Quando anunciado pelos executivos da Santelisa e da Dow, em julho de 2007, com a presença do ministro do Desenvolvimento, Miguel Jorge, e do embaixador dos EUA no Brasil, Clifford Sobel, o acordo foi considerado a união perfeita da produção altamente competitiva do etanol brasileiro com a 'know how' tecnológico de fabricação de plásticos. Se o projeto de produção do chamado plástico verde for bem-sucedido, a Santelisa seria a parceira ideal da Dow para replicá-lo em outros lugares do mundo.
Mas a situação das empresas mudou repentinamente, obrigando as rever o projeto. Procuradas, a Santelisa e a Dow no Brasil, por meio de suas assessorias de imprensa, não quiseram comentar o assunto.

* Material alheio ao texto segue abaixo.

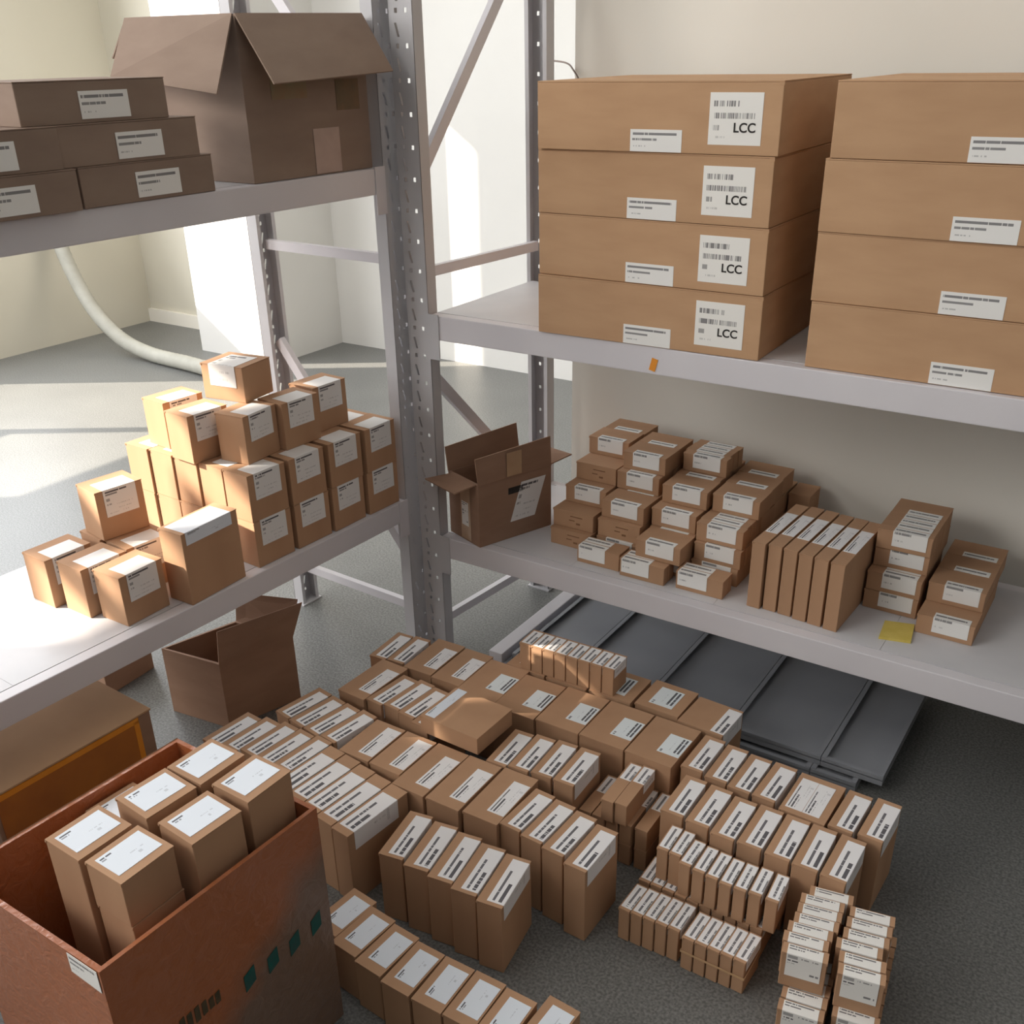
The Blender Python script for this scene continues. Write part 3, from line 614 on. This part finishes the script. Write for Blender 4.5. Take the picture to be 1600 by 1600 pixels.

A Santelisa está atualmente no meio do olho do furacão para reduzir seu endividamento. Com dívidas da ordem de R$ 2 bilhões, o grupo está à procura de um sócio estratégico para ganhar maior robustez e dar continuidade aos seus planos de expansão. Boa parte da alavancagem da companhia, a segunda maior produtora de açúcar e álcool do Brasil, resulta do processo da fusão envolvendo a Santa Elisa, de Sertãozinho (SP), Vale do Rosário, de Morro Agudo (SP), e outras três empresas paulistas (MB, Continental e Jardest), ocorrido no fim de 2007.
Agora, os maiores credores da companhia, os bancos Bradesco e Itaú, que assessoraram financeiramente a fusão, também participam de negociações para encontrar um parceiro estratégico para o gigante sucroalcooleiro. O BNDESPar, braço de participações do BNDES, poderá elevar sua participação na companhia.
A sociedade na Santelisa já foi oferecida para grandes grupos, como São Martinho; ETH, da Odebrecht; Bunge; Cargill; ADM; Louis Dreyfus e a gestora de investimentos BTG, do investidor André Esteves, e até mesmo para Cosan, que fez em fevereiro de 2007 uma oferta hostil para a compra da Vale do Rosário, conforme já informou o Valor.
Com faturamento em torno de R$ 1,5 bilhão e moagem de quase 20 milhões de toneladas de cana, o grupo contratou há cerca de três meses a consultoria Angra Partners para dar novo rumo à companhia, que também deverá contratar um novo CEO. André Biagi, um dos principais acionistas da Santelisa, exerce desde dezembro esta função. Ontem, a empresa anunciou a demissão de 109 funcionários administrativos e de operação em razão de ajustes de produção, devido à crise.
Tão encalacrada quanto sua parceira brasileira, a Dow enfrenta dificuldades bilionárias numa estratégia que deu errado pelas mãos de seu principal executivo, Andrew Liveris. A fabricante americana está sendo pressionada na Justiça de Delaware, nos EUA, a concluir a aquisição da Rohm & Haas, uma empresa de especialidades químicas, na qual ofereceu, em julho, US$ 15 bilhões para levar seu controle.
Mas a estratégia do executivo saiu pela culatra depois que uma parcela generosa do dinheiro - cerca de US$ 9 bilhões - que pretendia receber com a venda de metade de seus negócios com plásticos básicos para uma estatal petrolífera do Kuait foi recusada pelo governo daquele país. Agora, a Dow agora corre o risco de acumular prejuízos se não concluir o negócio com a Rohm & Haas.
Segundo apurou Valor, o projeto de alcoolquímica no Brasil é considerado "superestratégico" pela Dow, uma vez que traz a diversificação de fontes de matérias-primas além dos gás e nafta. O projeto foi estudado minunciosamente pelo conselho da companhia desde 2004. Quando livrar-se de suas dificuldades, a Dow poderá pensar no futuro a retomada do projeto do plástico verde individualmente.